Cependant, il y a bien continuité entre les deux projets comme le souligne le rapporteur en 1974 : « Il faut ajouter que votre Commission était particulièrement bien préparée à la discussion du projet de loi par l'intense travail de réflexion et d'information auquel elle s'est livrée pendant le deuxième semestre de l'année 1973. » Simone Veil, elle-même, le rappellera dans son discours à l’Assemblée : « Si le Gouvernement peut aujourd'hui vous présenter un tel projet, c'est […] parce que le gouvernement de M. Messmer avait pris la responsabilité de vous soumettre un projet novateur et courageux. Chacun d'entre nous garde en mémoire la très remarquable et émouvante présentation qu'en avait faite M. Jean Taittinger. » Rendons à César, ce qui est à César.


L’avortement était-il un combat personnel pour Simone Veil ? Non.

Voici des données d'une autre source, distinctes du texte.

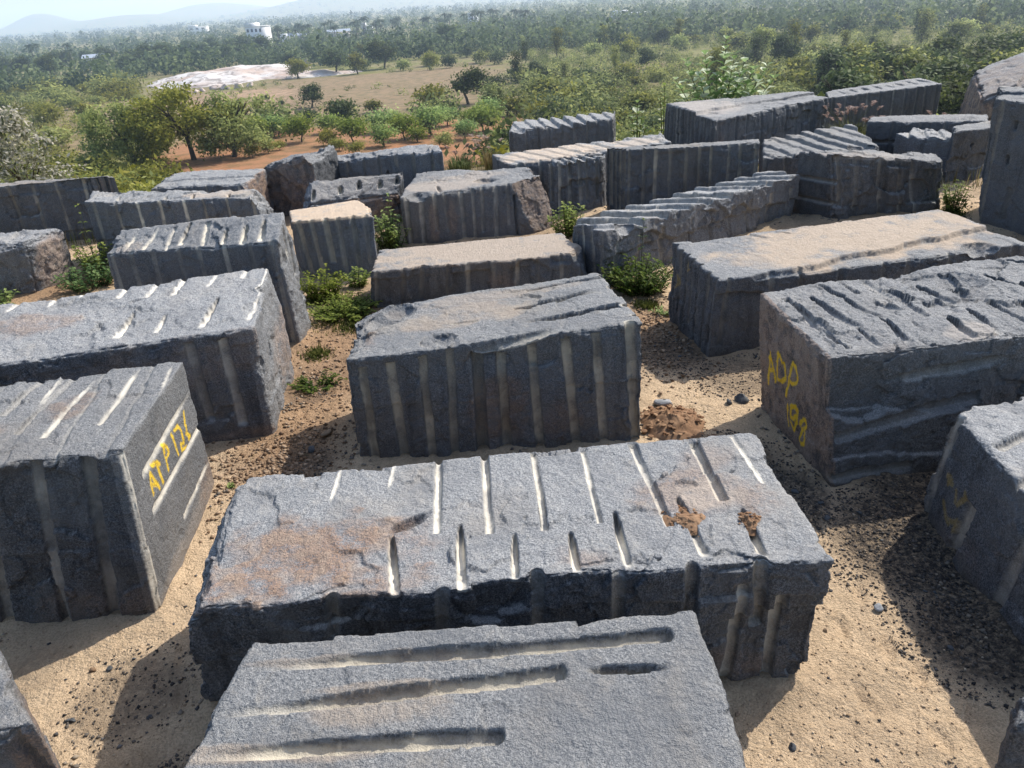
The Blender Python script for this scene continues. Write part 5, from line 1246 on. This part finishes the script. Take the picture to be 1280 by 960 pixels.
mk = milkweed('large milkweed shrub with broad pale leaves behind the ribbed block', 5.05, 17.95,
         [(-.78, 0, 1.70), (-.55, -.2, 1.50), (-.35, .1, 1.82), (-.12, -.1, 1.4), (.1, .1, 2.1), (.25, -.1, 1.8), (.5, 0, 1.62), (.75, .1, 1.45), (1.0, 0, 1.5), (1.15, -.1, 1.25), (-.98, .1, 1.35), (.3, .2, 1.3), (.6, -.2, .95), (-.1, 0, .9)], 3)
yl = MB()
for k in range(3): leaf_blade(yl, (.26, -.35, 1.02 + .03 * k), (.6 - .5 * k, -.6, .2), .13, .09, .9)
link('withered_leaf', yl.mesh('withered_leaf'), plain_material('withered', (.75, .42, .03), (.6, .3, .02), 5), mk)['label'] = 'orange withered leaf'
milkweed('small milkweed with upright pale leaves behind the lone ridged block', 3.10, 17.3, [(0, 0, 1.02), (.12, .05, .8), (-.12, 0, .72), (.18, -.05, .5)], 5, .2)
milkweed('milkweed sprig standing left of the large milkweed', 3.95, 18.6, [(0, 0, 1.18), (-.08, .05, .95)], 6, .17)

# white-leaved shrub at the left rim
WHITEL = leaf_material('silver_leaf', (.10, .12, .05), (.30, .30, .20), (.66, .62, .50), .4, .5)
q = np.random.default_rng(77)
t = thing('silver_shrub', 'shrub with whitish leaves behind the broad dark block at the yard rim', 'shrub', (-9.0, 15.0, gz(-9.0, 15.0)))
V, F, tt = crown(771, [(0, 0, 1.2, .75, .7, .7, 2), (.5, 0, .9, .5, .5, .5, 1), (-.5, .2, 1.5, .6, .6, .6, 1.4), (.2, -.1, 1.8, .4, .4, .4, 1), (.75, -.1, .55, .4, .4, .4, .8)], 2600, .045, .2)
link('leaves', mesh_from('leaves', V, F, False, {'tint': np.clip(tt * 1.25, 0, 1)}), WHITEL, t)
link('stems', limbs(5, 1.8, .03, .6, 6, .25), BARK, t)

# pink plumed fountain grass
PLUME = leaf_material('plume', (.36, .25, .20), (.55, .40, .34), (.74, .62, .56), .5, .8, .1)
def plume_grass(label, x, y, R, H, n, nb, seed, mat=None):
    q = random.Random(seed); bl = MB(); pl = MB()
    t = thing('fountain_grass', label, 'grass clump', (x, y, gz(x, y)))
    for i in range(nb):
        a = q.random() * 6.283; d = R * .3 * math.sqrt(q.random()); h = H * q.uniform(.4, .85); l = h * q.uniform(.2, .9)
        p0 = np.array([d * math.cos(a), d * math.sin(a), -.02]); dr = np.array([math.cos(a), math.sin(a), 0]); sd = np.array([-dr[1], dr[0], 0]) * .006
        m = p0 + dr * l * .4 + (0, 0, h * .8); e = p0 + dr * l + (0, 0, h * q.uniform(.7, 1))
        bl.add([p0 - sd, p0 + sd, m + sd, m - sd], [(0, 1, 2, 3)], q.random()); bl.add([m - sd, m + sd, e], [(0, 1, 2)], q.random())
    for i in range(n):
        a = q.random() * 6.283; l = R * q.uniform(.2, 1); h = H * q.uniform(.75, 1.1)
        p0 = np.array([0.1 * math.cos(a), .1 * math.sin(a), 0]); p1 = np.array([l * .45 * math.cos(a), l * .45 * math.sin(a), h * .75]); p2 = np.array([l * math.cos(a), l * math.sin(a), h])
        bl.tube([p0, p1, p2], [.004, .003, .002], 4, .8)
        for k in range(60):
            u = q.random(); p = p2 + (p2 - p1) * (u * .42) ; rad = .05 * math.sin(math.pi * min(1, .15 + u * .85))
            b = q.random() * 6.283
            leaf_blade(pl, p, (math.cos(b), math.sin(b), .9), rad * 1.5 + .014, .015, q.random())
    link('blades', bl.mesh('blades'), mat or GRASS_GRN, t); link('plumes', pl.mesh('plumes'), PLUME, t)
plume_grass('pink plumed grass clump in front of the slotted bright-topped block', 7.15, 15.9, .6, .8, 26, 420, 1)
plume_grass('pink plumed grass clump between the slotted block and the tan boulder', 9.3, 16.0, .5, .85, 30, 220, 2)
plume_grass('second pink grass clump against the tan boulder', 9.75, 15.0, .35, .6, 22, 100, 3)
plume_grass('yellow green grass clump with few plumes before the orchard', -.75, 15.9, .6, .6, 7, 520, 4)
plume_grass('thin plumed grass next to the yellow green grass clump', -.15, 16.5, .35, .6, 12, 70, 5, GRASS_DRY)

# ------------------------------------------------------------------ pale rock outcrop and quarry spoil beyond the field
def outcrop(name, label, cx, cy, rx, ry, h, seed, mat):
    n, m = 90, 150
    f = np.linspace(0, 1, n); th = np.arange(m) * 2 * math.pi / m
    Fg, Tg = np.meshgrid(f, th, indexing='ij')
    Pn = np.stack([np.cos(Tg).ravel() * 2, np.sin(Tg).ravel() * 2, 0 * Tg.ravel()], 1)
    rim_ = 1 + .25 * fbm(Pn, .7, 3, seed)
    x = (Fg.ravel() * np.cos(Tg.ravel())) * rx * rim_; y = (Fg.ravel() * np.sin(Tg.ravel())) * ry * rim_
    P2 = np.stack([x, y, 0 * x], 1)
    z = h * (1 - Fg.ravel() ** 2.4) * (1 + .5 * fbm(P2, .05, 3, seed + 1)) + .45 * fbm(P2, .25, 3, seed + 2) - .3
    z = np.where(Fg.ravel() > .97, -1.5, z)
    i = np.arange(n - 1)[:, None] * m; j = np.arange(m)[None]; k = (j + 1) % m
    F = np.stack([i + j, i + m + j, i + m + k, i + k], -1).reshape(-1, 4)
    o = link(name, mesh_from(name, np.stack([x, y, z], 1), F, True), mat, None, (cx, cy, gz(cx, cy)))
    return tag(o, label, 'rock outcrop')
mo, nt = nmat('pale_rock'); g = G(nt)
P = g.n('ShaderNodeNewGeometry').outputs['Position']
c = g.mix(g.ramp(g.noise(P, .09, 5, .65), .35, .6), (.46, .34, .27), (.64, .60, .56))
c = g.mix(g.ramp(g.noise(P, .22, 5, .7, .6), .50, .60, 0, .75), c, (.20, .16, .14))
bs = g.n('ShaderNodeBsdfPrincipled', {'Base Color': c, 'Roughness': .9}); g.out(bs.outputs[0])
outcrop('rock_outcrop', 'broad bare pinkish white rock outcrop beyond the pink field', -88, 283, 27, 36, 2.7, 5, mo)
outcrop('rock_outcrop', 'thin white tongue of bare rock trailing from the broad outcrop', -62, 266, 20, 8, 1.3, 6, mo)
PALE = [plain_material('pale_boulder', (.62, .50, .42), (.36, .30, .27), .6)]
for i, (az, r) in enumerate([(-19.6, 246), (-19.2, 248), (-20.4, 247), (-18.4, 250), (-17.8, 247), (-17.0, 246), (-16.2, 248), (-21.0, 252), (-12.6, 330), (-12.9, 335), (-12.3, 338), (-9.4, 345), (-9.0, 350), (-9.7, 348)]):
    x, y = pol(az, r)
    me = STM[i % 6].copy(); o = link('pale_boulder', me, PALE[0], None, (x, y, gz(x, y) + .3)); s = rnd.uniform(1.2, 2.4); o.scale = (s, s, s); o.rotation_euler = (0, 0, rnd.uniform(0, 6))
    tag(o, 'pale boulder along the front of the white rock outcrop' if i < 8 else 'pale boulder on the spoil rise below the palms', 'boulder', 'boulders along the outcrop' if i < 8 else 'boulders on the spoil rise')

# ------------------------------------------------------------------ far buildings
WHITE = plain_material('white_paint', (.80, .80, .80), (.70, .70, .70), .5); BLUEROOF = plain_material('metal_roof', (.38, .43, .50), (.30, .34, .40), .5)
GLASS = plain_material('dark_window', (.05, .06, .08), (.04, .05, .06), 1, .3, .5)
CREAM = plain_material('cream_wall', (.62, .55, .47), (.5, .45, .4), .5)
def house(label, az, r, w, d, h, storeys, roof, wall, rz, bays=3):
    x, y = pol(az, r); t = thing('house', label, 'building', (x, y, gz(x, y) - .3), rz=math.radians(rz))
    mb = MB(); mb.box((-w / 2, -d / 2, 0), (w / 2, d / 2, h)); link('wall', mb.mesh('wall'), wall, t)
    rf = MB()
    if roof == 'flat':
        rf.box((-w / 2 - .3, -d / 2 - .3, h), (w / 2 + .3, d / 2 + .3, h + .35)); rf.box((-w / 2, -d / 2, h + .35), (-w / 2 + w * .4, d / 2, h + 2.2)); link('roof', rf.mesh('roof'), wall, t)
    else:
        a = w / 2 + .6; b = d / 2 + .6; k = h + min(w, d) * .22
        rf.add([(-a, -b, h), (a, -b, h), (a, b, h), (-a, b, h), (-a, 0, k), (a, 0, k)], [(0, 1, 5, 4), (2, 3, 4, 5)]); rf.add([(-a, -b, h), (-a, b, h), (-a, 0, k), (a, -b, h), (a, b, h), (a, 0, k)], [(0, 2, 1), (3, 4, 5)]); link('roof', rf.mesh('roof'), BLUEROOF, t)
    for s in range(storeys):
        for i in range(bays):
            cx = -w / 2 + w * (i + .5) / bays; zb = (h / storeys) * s + h / storeys * .32
            wn = MB(); wn.box((cx - w / bays * .24, -d / 2 - .06, zb), (cx + w / bays * .24, -d / 2 + .05, zb + h / storeys * .42)); link('window', wn.mesh('window'), GLASS, t)
house('white three storey house with dark windows and stair tower above the dark trees', -15.0, 548, 12, 9, 12.5, 3, 'flat', WHITE, -20, 4)
house('long low house with a blue grey metal roof right of the white house', -12.9, 590, 17, 8, 4.5, 1, 'gable', CREAM, -10)
house('small white shed below the blue grey roof', -13.2, 575, 8, 5, 4.5, 1, 'flat', WHITE, 8, 2)
house('low pinkish house with a white end under the palms', -9.9, 600, 15, 7, 5, 1, 'gable', CREAM, 5)
house('white cube house among the palms', -8.0, 640, 8, 6, 6, 2, 'flat', WHITE, 0, 2)
house('white house peeping over the skyline trees', -.9, 640, 7, 6, 8, 2, 'flat', WHITE, 10, 2)
house('long white roofed shed far off in the scrub', 9.6, 610, 26, 9, 3.6, 1, 'flat', WHITE, 4, 5)
house('faint white house far out in the hazy plain', -18.6, 1150, 22, 12, 9, 2, 'flat', WHITE, 0)
house('cream house half hidden in the dark trees at left', -25.0, 470, 9, 7, 5, 1, 'gable', CREAM, 12, 2)

# ------------------------------------------------------------------ haze, sky, sun, camera
hz, nt = nmat('haze'); g = G(nt)
vs = g.n('ShaderNodeVolumeScatter', {'Color': (.80, .88, 1.0, 1), 'Density': 1 / 3000., 'Anisotropy': .45})
em = g.n('ShaderNodeEmission', {'Color': (.46, .73, 1.0, 1), 'Strength': .46 / 3000.})      # added glow standing in for light scattered many times over
ad = g.n('ShaderNodeAddShader', {0: vs.outputs[0], 1: em.outputs[0]})
o_ = g.n('ShaderNodeOutputMaterial'); nt.links.new(ad.outputs[0], o_.inputs['Volume'])
mb = MB(); mb.box((-9500, 45, -80), (9500, 9600, 160))
tag(link('haze', mb.mesh('haze'), hz), 'pale morning haze lying over the plain', 'haze', kind='stuff')

SUN_AZ, SUN_EL = 52.0, 46.0
w = bpy.data.worlds.new('World'); scene.world = w; w.use_nodes = True
nt = w.node_tree; nt.nodes.clear(); g = G(nt)
sky = g.n('ShaderNodeTexSky', sky_type='NISHITA', sun_disc=False)
sky.sun_elevation = math.radians(SUN_EL); sky.sun_rotation = math.radians(SUN_AZ)
sky.air_density = 1.0; sky.dust_density = 1.6; sky.ozone_density = 1.0
bg = g.n('ShaderNodeBackground', {'Color': sky.outputs[0], 'Strength': 0.215})
ow = g.n('ShaderNodeOutputWorld'); nt.links.new(bg.outputs[0], ow.inputs['Surface'])

sl = bpy.data.lights.new('sun', 'SUN'); sl.energy = 5.0; sl.angle = math.radians(.53); sl.color = (1, .955, .88)
so = bpy.data.objects.new('sun', sl); COL.objects.link(so)
a, e = math.radians(SUN_AZ), math.radians(SUN_EL)
from mathutils import Vector, Matrix
dv = Vector((math.sin(a) * math.cos(e), math.cos(a) * math.cos(e), math.sin(e)))
so.rotation_euler = dv.to_track_quat('Z', 'Y').to_euler(); so.location = (20, 20, 40)

cam = bpy.data.cameras.new('camera'); co = bpy.data.objects.new('camera', cam); COL.objects.link(co)
cam.sensor_width = 36.0; cam.lens = 36.0 * 960 / 1280; cam.clip_start = .05; cam.clip_end = 20000
p, r = math.radians(27.0), math.radians(4.0)
fw = Vector((0, math.cos(p), -math.sin(p))); R0 = Vector((1, 0, 0)); U0 = Vector((0, math.sin(p), math.cos(p)))
R_ = math.cos(r) * R0 - math.sin(r) * U0; U_ = math.cos(r) * U0 + math.sin(r) * R0
M = Matrix((R_, U_, -fw)).transposed().to_4x4(); M.translation = (0, 0, CAM_H)
co.matrix_world = M
scene.camera = co

scene.render.engine = 'CYCLES'
scene.view_settings.view_transform = 'Standard'; scene.view_settings.look = 'None'; scene.view_settings.exposure = 0; scene.view_settings.gamma = 1
cy = scene.cycles
cy.use_denoising = True; cy.max_bounces = 5; cy.diffuse_bounces = 3; cy.glossy_bounces = 2; cy.transmission_bounces = 2; cy.volume_bounces = 0; cy.transparent_max_bounces = 4
cy.caustics_reflective = False; cy.caustics_refractive = False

Seule femme ministre du gouvernement Chirac (les autres femmes sont secrétaires d’État) avec le portefeuille de la Santé, c’est à elle seule que le président confie ce dossier, le ministre de la Justice, Jean Lecanuet, ayant refusé de le défendre pour des raisons personnelles et politiques. Ce que l’on appelle à tort la loi Veil est en fait la loi Giscard d’Estaing, de même qu’il n’y a pas de loi Badinter pour l’abolition de la peine de mort, mais une loi Mitterrand, pas plus qu’il n’y a de loi Taubira pour le “mariage pour tous”, mais une loi Hollande. Sous la Ve République, les lois que l’on appelle « sociétales » sont à l’initiative du président de la République.  D’autre part, Simone Veil ne cachait pas ses réserves sur l’IVG : « Je défendrai ce texte, dit-elle devant l’Assemblée, au nom du Gouvernement, sans arrière-pensée, et avec toute ma conviction, mais il est vrai que personne ne peut éprouver une satisfaction profonde à défendre un tel texte — le meilleur possible à mon avis — sur un tel sujet : personne n'a jamais contesté, et le ministre de la Santé moins que quiconque, que l'avortement soit un échec quand il n'est pas un drame. » Dont acte !


Ainsi, il ne faut pas confondre Simone Veil avec la passionaria Gisèle Halimi, même si les deux femmes ont été statufiées au nom de la sororité pendant la cérémonie d’ouverture des Jeux Olympiques. Simone Veil était magistrate de formation et de métier, marquée à vie pour avoir été déportée en camp de concentration où une partie de sa famille fut exterminée. Elle a laissé d’elle une image de grande dignité. On l’aurait difficilement imaginée aller se trémousser en dansant et en chantant pour fêter l’inscription de l’IVG dans la Constitution, elle qui déclarait, toujours devant l’Assemblée nationale, « L’avortement est toujours un drame. Aucune femme n’y recourt de gaîté de cœur ».